□デメリット、メリット□
 
 先にも書きましたが、デメリットの方がもしかすると多いかもしれません。しかし「奇麗な形成品」という言葉と現実の前には全て帳消しになる場合があります。まるで尻込みをさせるように先にデメリットを書き出しますが、これはこれで知っておいてほしい項目なのであえて先に記載したいと思います。


デメリット
●パーツ全てが揃っていなければならない。
 遠心用シリコン型は大きくなりますのでパーツが揃っていないうちに型取りをしてしまうと、後に出来た数パーツのためにシリコン型を起こすのはシリコンの無駄になります。

●型が壊れた時の損失が大きい。
 型が大きいので、ほんの数パーツの為に型を作り直さなければいけない可能性があります。が、これは運用方法により回避できる事もあります。

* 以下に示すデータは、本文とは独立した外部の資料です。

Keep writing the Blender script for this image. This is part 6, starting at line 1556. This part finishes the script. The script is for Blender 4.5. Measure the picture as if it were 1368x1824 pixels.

●抜き損じの数パーツのために全てのパーツへ注型しなければならない。
 型が大きいので数パーツ欲しくても全部にキャストを流さねばなりません。しかしこれも後で説明する方法で回避可能です。

●大きな物、厚さのある物には不向きである。
 型の厚さは4センチ、5センチ程度と考えてください。となると抜き方向に対しそれぞれ3センチ、4センチまでの原型が限度だと考えております。

●危険も伴う
 注型中に気を抜くと大きな事故になりかねません。型が高速で回転してますので安全対策は万全に行わなければなりません。 

 

メリット
●気泡の少ない形成品が可能になる
 遠心力により無理矢理キャストを押し込むので気泡の少ない形成が可能です。常圧下では空気だまりが出来るような所にも気泡が出来にくくもなりますので、気泡抜き用の切り欠きも少なくなります。

●ゲートが一つに出来る。
 中心部からのびるゲートからキャストを押し込む形になりますので、常圧下のアンダーゲートト方式のように注入口、空気抜け口と二つのゲートは必要ない場合があります。これは、製作が楽になると言う事です。また、ゲートが1つの場合型へのダメージも少なくなります。これについては別途記述いたします。

●型が大きいので、抜きの効率が良い
 型が大きいので、1型に入るパーツ数が多く、型の数も少ないので注型回数が減り、生産効率が格段に上がります。

 □実作業をしての感想□
 前記のメリット、デメリットを踏まえつつ作業効率について実作業を行ったメンバーに聞いてみると、とても良い反応がありました。とても効率的で、奇麗な形成品が出来たとの事です。ちなみに同じ物を常圧下での型取りを行っております。
 
「常圧下抜きで22個抜くよりも、50個遠心で抜く方が数は倍なのに時間は2/3ぐらいで、しかも奇麗」

との感想。しかしながらこれは遠心機を二台用意したためだと思います。夏場の作業でしたが、キャストが硬化し脱型出来るようになるまで5分とすると、型が1枚の場合はその間ただ回転しているのを待つ、形成品のゲート切りで時間をつぶす等それは人それぞれだと思います。
  作業効率を求めるならば、遠心機を二台用意し、硬化待ちの時間にもう一組の型に注入。延々と作業する事になりかねませんが効率的ではあります。

 常圧下での抜きの場合、型の数が多くこのような事はないかもしれませんが、一枚の型に多くの原型が入れられるが故の悩みと行った所でしょうか。時間は有効に使いましょう。もちろん二台目導入の検討は自作遠心機の有用性と必要性を検討の上と言う事で。